Ocean University of China Reports New Advances in Green Value-Added Electrocatalysis

Recently, a research group led by Professor Hou Chunchao from the School of Materials Science and Engineering at Ocean University of China has made significant advances in the field of green value-added electrocatalysis. The related findings have been published in two leading international journals, Journal of the American Chemical Society and Angewandte Chemie International Edition.

  Driven by the dual imperatives of China’s “dual carbon” goals and environmental pollution control, traditional thermochemical conversion routes based on fossil fuels are increasingly constrained by high energy consumption and intensive carbon emissions, making it difficult to balance resource efficiency and environmental sustainability. In contrast, electrocatalysis powered by renewable energy, using water as a green reaction medium, can generate highly reactive species such as adsorbed hydrogen (*H) and hydroxyl (*OH) under mild conditions. This offers new opportunities for the high-value conversion of waste carbon resources and the efficient production of clean energy, such as green hydrogen. However, the efficiency of aqueous electrocatalytic systems remains limited by key scientific challenges, including interfacial water activation, migration and coupling of reactive intermediates, and the complex synergy of multi-step reaction pathways.

Fig. 1. Schematic diagram of electron delocalization effect driven by lattice distortion

  Addressing these challenges, the research team focused on the concept of “green value-added electrocatalysis” and combined environmentally friendly material design with interface engineering. Their work elucidates the kinetics of water activation and the reaction pathways of active species, enabling both high-value utilization of industrial waste and efficient energy conversion, thereby contributing to a new paradigm of “pollution reduction, carbon mitigation, and resource recycling.”

  In the area of plastic waste recycling, the electrochemical upgrading of polyethylene terephthalate (PET) faces challenges such as low selectivity, catalyst deactivation, and limited scalability. To overcome these issues, the team engineered lattice-distorted palladium catalysts (l-Pd) by tuning metal–support interactions. The lattice distortion induces electron delocalization, enabling efficient electrochemical conversion of ethylene glycol into glycolic acid.

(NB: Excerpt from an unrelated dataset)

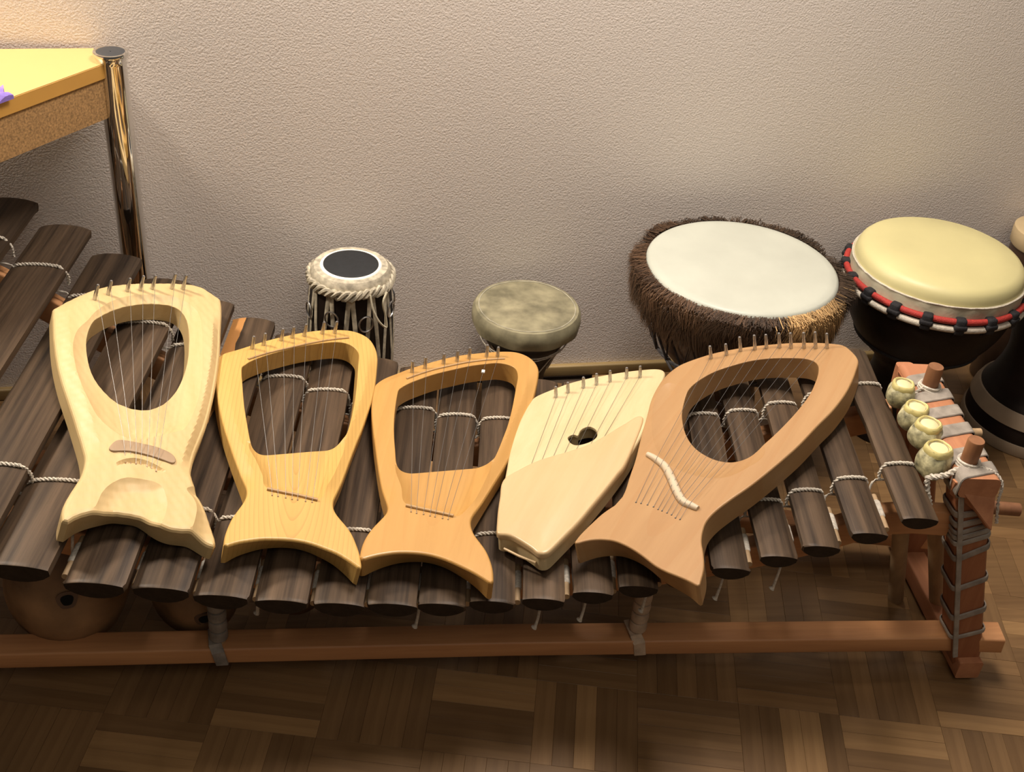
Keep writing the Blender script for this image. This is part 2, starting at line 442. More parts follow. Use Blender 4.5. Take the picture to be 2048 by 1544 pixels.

This work provides a new strategy for designing high-performance catalysts for PET upcycling, delivering both environmental and economic benefits. The study, titled “Lattice-Distortion-Driven Electron Delocalization Enables Efficient Electrosynthesis of Glycolic Acid and Terephthalic Acid from Plastic Wastes,” was published in Journal of the American Chemical Society. The first author is Master’s student Wang Han (Class of 2023), with Ocean University of China as the primary corresponding institution.

Fig. 2. Schematic diagram of the mechanism of hydroxyl overflow effect

  In the field of oxygen reduction reaction (ORR) catalysis, commercial Pt/C catalysts are hindered by high cost and limited durability. To address this, the team designed an out-of-plane coordinated Fe–Co dual-atom catalyst (c-FeCoDAC). This unique configuration enhances d–p orbital hybridization and optimizes OOH* adsorption, shifting the rate-determining step of ORR to OH* desorption. It also induces spontaneous hydroxyl spillover from Fe to adjacent Co sites, significantly lowering the activation energy. This study offers new insights into the design of curved-structure M–N–C catalysts and strategies to overcome traditional scaling relationships for efficient ORR catalysis. The work, titled “Hydroxyl Spillover in Out-of-Plane Coordinated Fe-Co Dual-Atom Catalysts to Expedite Oxygen Electroreduction,” was published in Angewandte Chemie International Edition. The first author is Ph.D. candidate Dong Xiaoxiao (Class of 2023), with Ocean University of China as the primary corresponding institution.

  These studies were supported by the National Natural Science Foundation of China, the Taishan Scholars Program of Shandong Province, the Shandong Provincial Major Basic Research Program, the Shandong Excellent Young Scientists Fund (Overseas), the Ocean University of China Young Talent Program, and the Fundamental Research Funds for the Central Universities.